Wednesday, October 13, 2010

Perspective

Participating in this fitness challenge is skewing my sense of perspective a bit. At this week's weigh-in on Monday morning, I found myself terribly frustrated at:

  • the discrepancy between scales again (note to self...I just assume that my official weigh-in result will be 4-5 lbs heavier than the result provided moments earlier on The Scale I Like)
  • the fact that I only lost 2 lbs in the preceding week
In the grand scheme of things, I should be thrilled that I've dropped another 2 lbs but part of the fitness challenge is trying to reach target percentages each week and I keep falling just a touch shy. The competitive part of me is sorry that I started the South Beach diet (loving it!) and exercise regimen several weeks before the challenge because that's when 20 lbs just melted off. I'd be kicking butt in this competition right now if I'd waited! 

However, that's not the point. I needed to lose it and there was no need to wait for the challenge.
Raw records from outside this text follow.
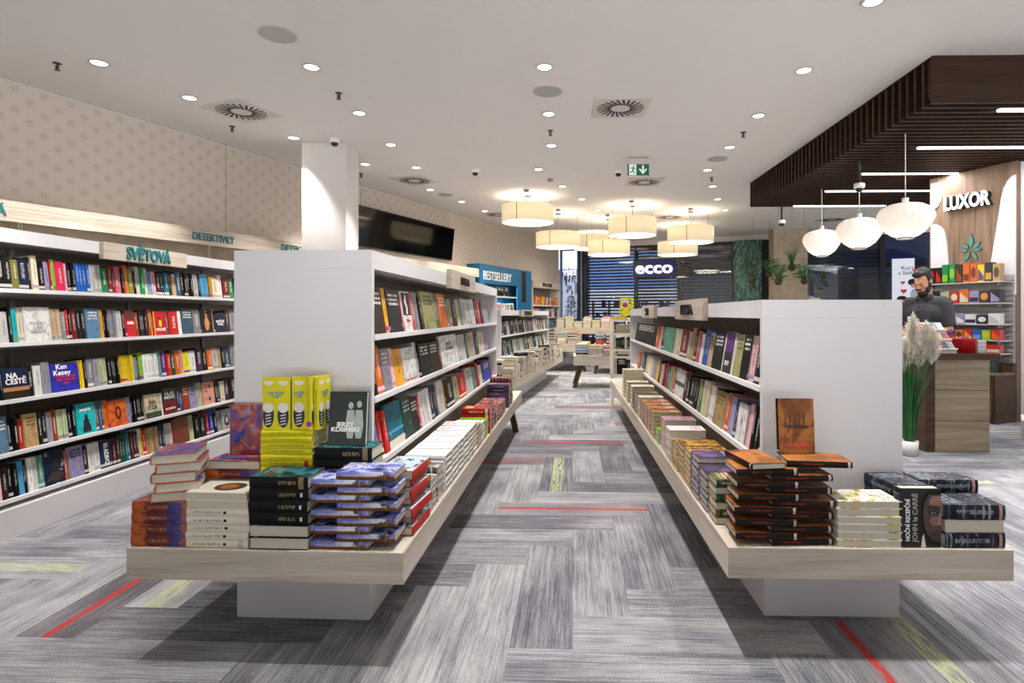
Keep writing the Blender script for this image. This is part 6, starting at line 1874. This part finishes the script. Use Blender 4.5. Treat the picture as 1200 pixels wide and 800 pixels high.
# local axes: faces -y, own left side is +x
body = MB()
hd = Matrix.Translation((0, -0.035, 1.60)) @ Matrix.Rotation(R(30), 4, 'X')       # head bent forward
def HB(c, r, n=20): body.ball(c, r, n, 0, hd)
HB((0, 0.02, 0.115), (0.077, 0.098, 0.1)); HB((0, -0.022, 0.06), (0.064, 0.078, 0.09)); HB((0, -0.045, 0.0), (0.048, 0.05, 0.045))
HB((0, -0.092, 0.098), (0.045, 0.02, 0.018))
body.tube([(0, -0.098, 0.09), (0, -0.114, 0.06), (0, -0.126, 0.044)], [0.009, 0.013, 0.014], 10, 0, hd); HB((0.012, -0.11, 0.04), 0.010, 10); HB((-0.012, -0.11, 0.04), 0.010, 10)
HB((0, -0.1, 0.005), (0.026, 0.014, 0.009), 12)
for s in (-1, 1):
    body.ball((s * 0.079, 0.012, 0.068), (0.011, 0.024, 0.034), 12, 0, hd)
    HB((s * 0.045, -0.062, 0.045), (0.024, 0.022, 0.022), 12)
cap(body, [(0, 0.015, 1.44), (0, 0.0, 1.56), (0, -0.02, 1.64)], [0.062, 0.056, 0.054])
cap(body, [(0, 0, 0.98), (0, 0.0, 1.15), (0, 0.005, 1.3), (0, 0.01, 1.41)], [0.14, 0.13, 0.145, 0.105])
cap(body, [(-0.17, 0.01, 1.42), (0.17, 0.01, 1.42)], [0.066, 0.066]); cap(body, [(-0.07, 0, 0.95), (0.07, 0, 0.95)], [0.115, 0.115])
def arm(s, elbow, wrist):
    cap(body, [(s * 0.185, 0.01, 1.41), elbow, wrist], [0.056, 0.043, 0.029])
    e, w_ = Vector(elbow), Vector(wrist)
    d = (w_ - e).normalized(); side = Vector((0, 0, 1)).cross(d).normalized(); upv = d.cross(side)
    palm = w_ + d * 0.045
    pm = Matrix((( d.x, side.x, upv.x, palm.x), (d.y, side.y, upv.y, palm.y), (d.z, side.z, upv.z, palm.z), (0, 0, 0, 1)))
    body.ball((0, 0, 0), (0.052, 0.041, 0.018), 16, 0, pm)
    for k, (off, ln) in enumerate(((-0.03, 0.066), (-0.01, 0.078), (0.011, 0.073), (0.031, 0.058))):
        b = palm + d * 0.036 + side * off
        m1 = b + d * ln * 0.5 - upv * 0.008
        m2 = b + d * ln * 0.78 - upv * 0.03
        m3 = b + d * ln * 0.8 - upv * 0.052
        cap(body, [b, m1, m2, m3], [0.0095, 0.009, 0.0082, 0.0072], 8)
    tb = palm - d * 0.022 + side * (0.03 * -s)
    cap(body, [tb, tb + side * (-s * 0.026) + d * 0.03 - upv * 0.01, tb + side * (-s * 0.022) + d * 0.06 - upv * 0.024], [0.012, 0.0105, 0.009], 8)
arm(1, (0.25, -0.03, 1.14), (0.13, -0.25, 1.075)); arm(-1, (-0.25, -0.04, 1.14), (-0.1, -0.25, 1.06))
for s in (-1, 1):
    cap(body, [(s * 0.095, 0, 0.92), (s * 0.1, -0.01, 0.5), (s * 0.105, 0.02, 0.09)], [0.088, 0.056, 0.042])
    cap(body, [(s * 0.108, 0.02, 0.055), (s * 0.12, -0.13, 0.04)], [0.045, 0.034])
remeshed('body', body, SKIN, t, 0.0065, 3)
HAIR = plain('black_hair', '#120e0c', 0.6, vary=0.2)
h = MB()
for c, r in (((0, 0.036, 0.145), (0.083, 0.094, 0.08)), ((0, 0.068, 0.08), (0.08, 0.06, 0.09)), ((0, -0.03, 0.183), (0.062, 0.062, 0.034)), ((0.071, 0.018, 0.115), (0.015, 0.042, 0.055)), ((-0.071, 0.018, 0.115), (0.015, 0.042, 0.055)), ((0.0, -0.07, 0.176), (0.044, 0.026, 0.02)), ((0.03, -0.058, 0.19), (0.03, 0.03, 0.022)), ((-0.03, -0.058, 0.186), (0.03, 0.03, 0.022)), ((0, 0.09, 0.03), (0.06, 0.035, 0.05))):
    h.ball(c, r, 20, 0, hd)
remeshed('hair', h, HAIR, t, 0.007, 2)
bd = MB()
for c, r in (((0, -0.07, -0.035), (0.052, 0.046, 0.05)), ((0.05, -0.03, -0.005), (0.022, 0.045, 0.042)), ((-0.05, -0.03, -0.005), (0.022, 0.045, 0.042)), ((0.066, 0.0, 0.045), (0.013, 0.02, 0.045)), ((-0.066, 0.0, 0.045), (0.013, 0.02, 0.045)), ((0, -0.108, 0.022), (0.03, 0.012, 0.008)), ((0, -0.06, -0.06), (0.04, 0.04, 0.035))):
    bd.ball(c, r, 18, 0, hd)
remeshed('beard', bd, HAIR, t, 0.006, 2)
ey = MB()
for s in (-1, 1):
    ey.tube([(s * 0.014, -0.104, 0.102), (s * 0.032, -0.104, 0.107), (s * 0.052, -0.09, 0.1)], [0.004, 0.0055, 0.003], 8, 0, hd)
    ey.ball((s * 0.03, -0.094, 0.078), (0.014, 0.006, 0.004), 10, 0, hd)
ey.build('brows_and_lashes', HAIR, t)
def cloth(name, a, b):
    tt_ = NT(name)
    f, _ = tt_.noise(tt_.scale(tt_.tex('Object'), (9, 9, 4)), 1.0, 4)
    tt_.color(tt_.mix(f, lin(a), lin(b))); tt_.rough(0.85); tt_.bump(f, 0.5, 0.02)
    return tt_.m
SHIRT = cloth('dark_grey_shirt', '#2e2e34', '#4a4a52')
s_ = MB()
cap(s_, [(0, 0, 0.86), (0, 0, 1.0), (0, 0.0, 1.15), (0, 0.005, 1.3), (0, 0.01, 1.41)], [0.152, 0.158, 0.15, 0.162, 0.118])
cap(s_, [(-0.172, 0.01, 1.42), (0.172, 0.01, 1.42)], [0.079, 0.079])
cap(s_, [(-0.1, 0.01, 1.3), (0.1, 0.01, 1.3)], [0.13, 0.13]); cap(s_, [(-0.06, 0.0, 0.9), (0.06, 0.0, 0.9)], [0.135, 0.135])
for q in (-1, 1):
    s_.tube([(q * 0.185, 0.01, 1.42), (q * 0.222, -0.008, 1.27), (q * 0.245, -0.022, 1.165)], [0.078, 0.071, 0.068], 18)
s_.tube([(0, 0.018, 1.455), (0, 0.008, 1.5)], [0.09, 0.074], 20)
shirt = remeshed('shirt', s_, SHIRT, t, 0.008, 3)
co = MB()
for q in (-1, 1):
    co.add([(q * 0.004, -0.098, 1.478), (q * 0.05, -0.105, 1.43), (q * 0.1, -0.055, 1.475), (q * 0.072, -0.03, 1.525), (q * 0.004, -0.09, 1.486), (q * 0.05, -0.097, 1.438), (q * 0.1, -0.047, 1.483), (q * 0.072, -0.022, 1.533)],
           [(0, 1, 2, 3), (7, 6, 5, 4), (0, 4, 5, 1), (1, 5, 6, 2), (2, 6, 7, 3), (3, 7, 4, 0)], 0, True)
co.build('collar', SHIRT, shirt)
bt = MB()
for z in (1.38, 1.3, 1.22, 1.14):
    bt.ball((0, -0.152 - (1.3 - abs(z - 1.3)) * 0.004, z), (0.006, 0.004, 0.006), 10)
bt.build('buttons', M_['black'], shirt)
MB().box(-0.11, -0.05, -0.168, -0.158, 1.25, 1.275).build('name_badge', M_['shelf_white'], shirt)
tr_ = MB()
for q in (-1, 1):
    tr_.tube([(q * 0.09, 0, 0.95), (q * 0.097, -0.005, 0.7), (q * 0.1, -0.01, 0.5), (q * 0.105, 0.02, 0.075)], [0.125, 0.098, 0.08, 0.075], 18)
cap(tr_, [(-0.06, 0, 0.93), (0.06, 0, 0.93)], [0.128, 0.128])
remeshed('trousers', tr_, plain('black_trousers', '#17171b', 0.8), t, 0.01, 2)
sh_ = MB()
for q in (-1, 1):
    cap(sh_, [(q * 0.108, 0.03, 0.05), (q * 0.12, -0.14, 0.042)], [0.052, 0.042])
remeshed('shoes', sh_, M_['black'], t, 0.009, 2)
t = thing('reading_tablet', 'white tablet held in both hands by the shopkeeper', 'tablet', Matrix.Translation((PX, PY, 0)) @ Matrix.Rotation(R(-60), 4, 'Z') @ Matrix.Translation((0.015, -0.335, 1.045)) @ Matrix.Rotation(R(-28), 4, 'X'))
MB().box(-0.13, 0.13, -0.075, 0.09, 0, 0.01).build('casing', M_['shelf_white'], t); MB().box(-0.118, 0.118, -0.063, 0.078, 0.0101, 0.011).build('display', M_['black'], t)
print('BOOKS', NBOOK[0], 'OBJECTS', len(bpy.data.objects))
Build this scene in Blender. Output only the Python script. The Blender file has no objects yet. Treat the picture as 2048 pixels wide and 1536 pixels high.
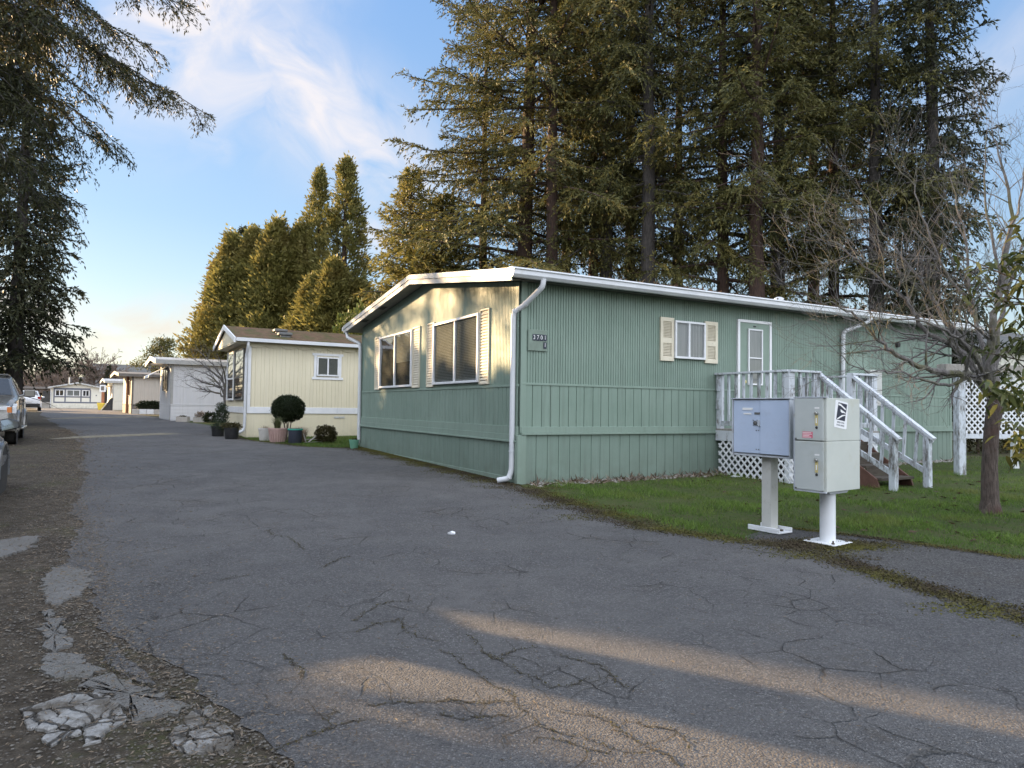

I have to keep telling myself that, especially when our fitness club posts the results of all four teams and my wife and I are the only ones on our team and, as a result, we're miles behind in the points tally.

During my private training session on Tuesday morning, after doing laps of walking lunges and squats while holding two 15 lb kettlebells followed by some upper body strength training, trainer D walks me over to the Stairmaster, which left me a total sweaty, gasping wreck the first time she had me use it. This time, I climb on and, as I trudge up its endless incline, D and I chat. I find myself increasing the steps per minute. Finally, at the 8:00 minute mark in a 10:00 minute sessions, D looks at me and says, "you realize you've been on this for 8 minutes and you've been talking with me the entire time. You couldn't do that before."

She's right. I'm finding that I can do a lot of things that I used to be able to do but haven't be capable of for quite some time. 

At Friday night's team session, it was the dreaded intervals on the treadmill. The first session had been miserable with a series of quarter-mile high and low stretches. This time? Quarter mile low followed by half mile high, quarter low, quarter high, quarter low, quarter high and cool-down. I was dreading it. I've never liked running (bikes and swimming for me, thank you) but could do it when needed. Friday night? Cruised through the half mile and actually increased my pace on the final high impact quarter mile. What the hell's up with that? I even did the same workout voluntarily on Monday morning just to prove to myself that it wasn't a fluke.

Yes, I dropped 2 lbs last week and other people in the challenge dropped more. Good for them but good for me, too. Sure, the team stuff is fine, but I'm not looking for a trophy at the end of this. I'm looking for the opportunity to donate all of the new pants that I bought two weeks ago because I'm even thinner. I'm looking to keep dropping weight steadily and then keep it off. I'm looking to reach my next major target so I can buy myself an iPad as a reward.

I've got a long way to go and a lot of weight to lose before I get there but I'm just keeping it all in perspective.